May 22nd, 2015, 10:21
Amarbir wrote:fzabkar wrote:penx wrote:We build computers and use all Western Digital drives now. One man reason is we can monitor SMART with smartmontools reliably.
I'm just curious about the implication of this statement. Are you suggesting that the
monitoring of SMART attributes for some other brands is problematic or that the attributes themselves are problematic, and in what way?
Frank ,
Thats a wrong statement from him .Monitoring smart is not hard in any drive family currently in market
I agree that SMART is not hard with either WD or Seagate. I've provided a better explanation of my reasoning in my last post.
It might also be helpful to mention that I've been unable to monitor SMART in any USB enclosure. Not sure if that is a USB issue or enclosure issue. We started using hot-swappable bays when possible because of this.
May 22nd, 2015, 12:49
penx wrote: Imaging the drive cleared up the problem so that was the exception.
Well,
This is impossible until you mean erasing
May 26th, 2015, 19:46
northwind wrote:Nope, you didn't have bad luck, the *DM* series is a nightmare and the fail rates are very high.

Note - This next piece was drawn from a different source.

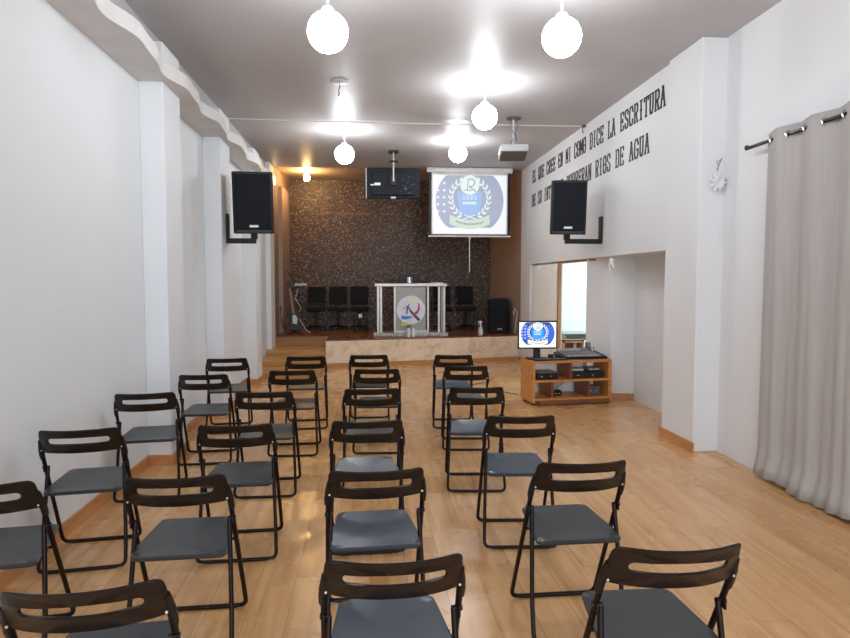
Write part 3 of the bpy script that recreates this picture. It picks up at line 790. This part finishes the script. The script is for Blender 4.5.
def swoosh(pts, wid, name, m, y=-.216):
    mb = MB(); n_ = len(pts)
    L_, R2 = [], []
    for i, p in enumerate(pts):
        a = Vector(pts[max(i - 1, 0)]); b2 = Vector(pts[min(i + 1, n_ - 1)]); d = (b2 - a).normalized(); nn = Vector((-d.y, d.x)) * wid[i]
        L_.append(tuple(Vector(p) + nn)); R2.append(tuple(Vector(p) - nn))
    for i in range(n_ - 1):
        mb.prism([L_[i], L_[i + 1], R2[i + 1], R2[i]], lambda x, z: (x, -.212, z), lambda x, z: (x, y, z))
    return mb.done(name, m, em)
swoosh([(-.15, .52), (-.06, .60 - .02), (.0, .47), (.06, .41), (.16, .30)], [.006, .010, .02, .03, .026], 'letter_leg', M['purple'])
swoosh([(.05, .41), (.12, .46), (.155, .53), (.15, .60), (.13, .64)], [.028, .024, .02, .016, .006], 'letter_bowl', M['red'], -.217)
swoosh([(-.08, .42), (-.075, .52), (-.04, .60), (-.03, .63)], [.012, .014, .008, .004], 'letter_stem', M['purple'], -.218)
swoosh([(-.18, .37), (-.12, .35), (-.04, .36), (.03, .37)], [.035, .032, .026, .01], 'letter_wave', M['blue'], -.219)
swoosh([(-.03, .72), (.02, .68), (.07, .72)], [.03, .05, .03], 'letter_crown', M['cream'], -.217)
# things on the pulpit
t = thing('laptop_box', 'black boxy case standing on the pulpit top', 'case', (0.78, 12.38, ZS + 1.005))
MB().box((0, 0, .095), (.38, .14, .19), bev=.012).done('body', M['black'], t)
MB().box((-.11, 0, .195), (.10, .03, .012)).box((.11, 0, .195), (.12, .03, .012)).done('top_edge', M['grey'], t)
t = thing('metal_cup', 'small silver cup in front of the black case on the pulpit', 'cup', (0.775, 12.22, ZS + 1.005))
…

I don't know your location, but I think generally you can buy a 2TB WD Red for ~100 euros which is pretty fair for 2TB of space.
Remember, a good drive is the one which you've already backed up.
PS. You can look at an interesting research about hard drive reliability of different manufacturers, here:
https://www.backblaze.com/blog/best-hard-drive/
I didn't got the RED recommended because it's for NAS.
Blacks are way too expensive.
Blue seems good, but not 2TB.
The SSHD seems to suck privacy wise becase you have no control over what says on the 8GB of flash memory.